In 1750, a tunnel reached the enormous seaside mansion now known as the Villa of the Papyri. Dozens of bronze and marble statues were found inside, testifying to the wealth and taste of the man who likely built the mansion: Lucius Calpurnius Piso, the father-in-law of Julius Caesar. The villa’s true treasures, however, only came to light after two years of tunneling, when diggers began to encounter lumps of what appeared to be charcoal. It was gradually realized that these were papyrus scrolls, carbonized by the heat of the eruption.

Some scrolls were discovered in the charred remains of a cabinet, and others in three carrying-cases. The vast majority, however, were found in a small room lined with wooden shelves. Over the course of two years, about 1,000 scrolls, many in pieces, were recovered from the villa.

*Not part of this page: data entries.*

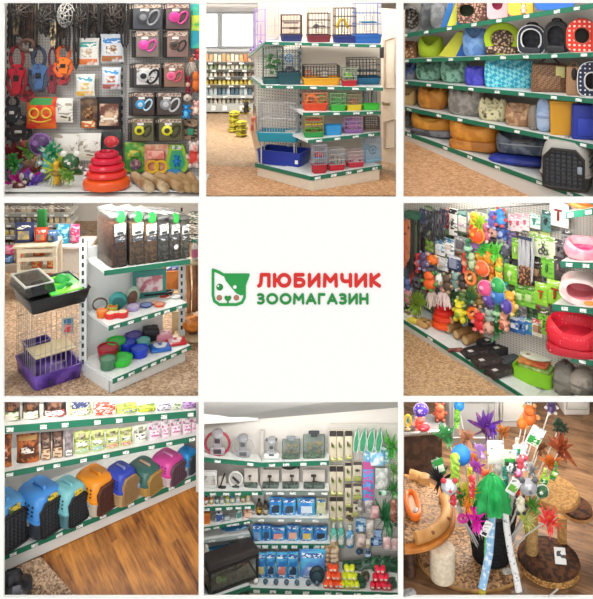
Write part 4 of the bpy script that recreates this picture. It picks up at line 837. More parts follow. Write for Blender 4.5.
cg(s2, 341, 357, 67, 'small cage with red tray and lime roof on the second shelf', mat('#c0202c'), '#9aa890', .32, (('lime_house', 'house', '#94cc3c', -.1, 0, .45, .5),), nx=6, k=.8)
cg(s2, 345, 381, 57, 'large black wire cage with petrol blue tray at the right end of the second shelf', mat('#1f6a90'), '#1c1c20', .26, (('bar_shelf', 'shelf', '#3a4a54', .2, 0, .5, .6),), nx=9, k=.6, s=.16)
cg(s3, 302, 328, 91, 'cage with an orange-red tray and tunnels on the third shelf', mat('#e0481c'), '#c87850', .4, (('orange_tunnel', 'slide', '#f07a20', -.3, -.2, .6, .5), ('green_wheel', 'wheel', '#58a83c', .5, -.3, .62, .3)), s=.05)
cg(s3, 329, 346, 92, 'cage with a bright green tray on the third shelf', mat('#3cb43c'), '#7aa870', .34, (('green_house', 'house', '#3c9c4c', 0, 0, .4, .45),), nx=6)
cg(s3, 345, 362, 93, 'small cage with yellow tray on the third shelf', mat('#e8cc2c'), '#9a9070', .36, (('red_house', 'house', '#c8503c', 0, 0, .4, .4),), nx=6)
stand(s3, 'plastic_tray', 'bright green plastic tray at the right end of the third shelf', 'tray', 361, 380, 103, tubbox_(mat('#44c83c')), .6, .03, .12)
for i in range(2): stand(s3, 'glass_jar', 'clear jar with silver lid behind the green tray, %s' % ('left one', 'right one')[i], 'jar', 362 + i * 8, 370 + i * 8, 88, lambda w, d, h: [('jar', M().lathe([(w * .4, 0), (w * .46, .02), (w * .46, h * .8), (w * .36, h * .86)], 14), mat('#b8c4c4', 'glass', th=.35)), ('lid', M().lathe([(w * .4, h * .85), (w * .4, h), (w * .3, h)], 14), mat('#c8ccd0', metal=.7, rough=.3))], 1, .24, .1)
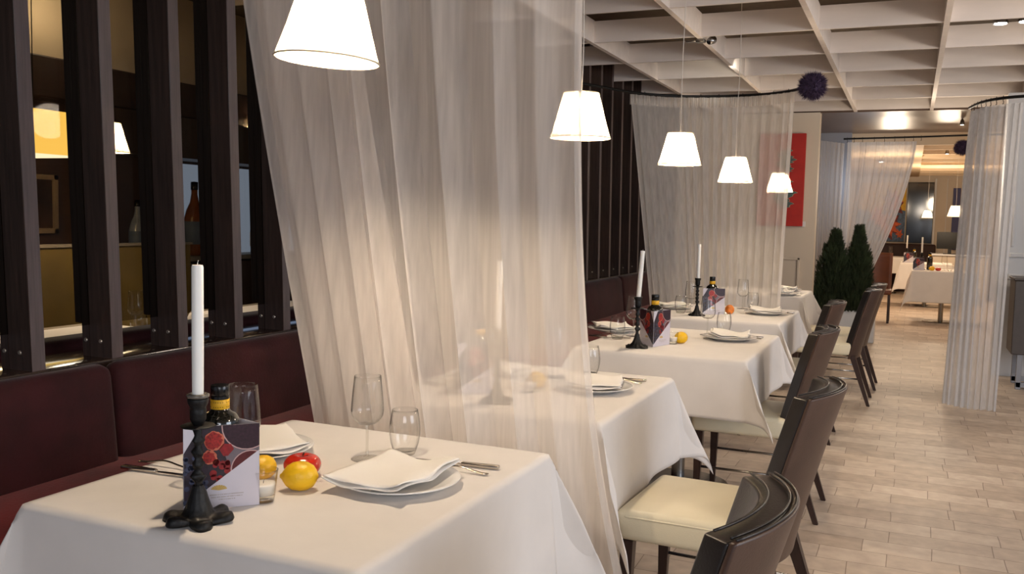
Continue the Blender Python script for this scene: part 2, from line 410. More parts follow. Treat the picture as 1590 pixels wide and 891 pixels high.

The Getty Villa in California, a reproduction of the Villa of the Papyri (source)

Reading (and destroying) scrolls

Initial attempts to open the scrolls involved chopping them in half lengthwise and peeling back layers from the inside. After a few years of such butchery, the scrolls were entrusted to Antonio Piaggio, a scholar from the Vatican Library who devised an ingenious machine to unroll the scrolls using weights on strings.

Piaggio’s unrolling machine (source)

Piaggio’s machine was used, with varying degrees of success, to open hundreds of the best-preserved scrolls. Other papyri were doused in chemicals, blasted with gasses, sliced, diced, and pulverized in various attempts to read them. The small fragments used for ground truth data in this competition were probably detached during one of these destructive experiments.

Scroll fragments (source)

Undoing the Dark Ages

The small room in which most of the scrolls were found seems to have been the working library of Philodemus of Gadara, an Epicurean philosopher who lived a century before the eruption of Vesuvius. Unsurprisingly, most of the papyri found there were works of philosophy, many written by Philodemus himself. If read, the hundreds of unopened scrolls waiting in Naples would transform our knowledge of ancient philosophy.

The scrolls we have now may be just the beginning. When part of the Villa of the Papyri was cleared in the 1990s, archaeologists realized that the building was much larger than previously thought, with two unexcavated levels. At the very least, these floors likely contain more papyri in cabinets and carrying cases. And it’s probable that they conceal a far greater treasure.

The full size of the villa, with potentially a much bigger library; drawn by Rocío Espín (source)

We have not yet found the villa’s main library, which would have contained a much wider range of Greek and Latin literature. That library, with its thousands or even tens of thousands of scrolls, must still be buried. If those texts are discovered, and if even a small fraction can still be read, they will transform our knowledge of classical life and literature on a scale not seen since the Renaissance.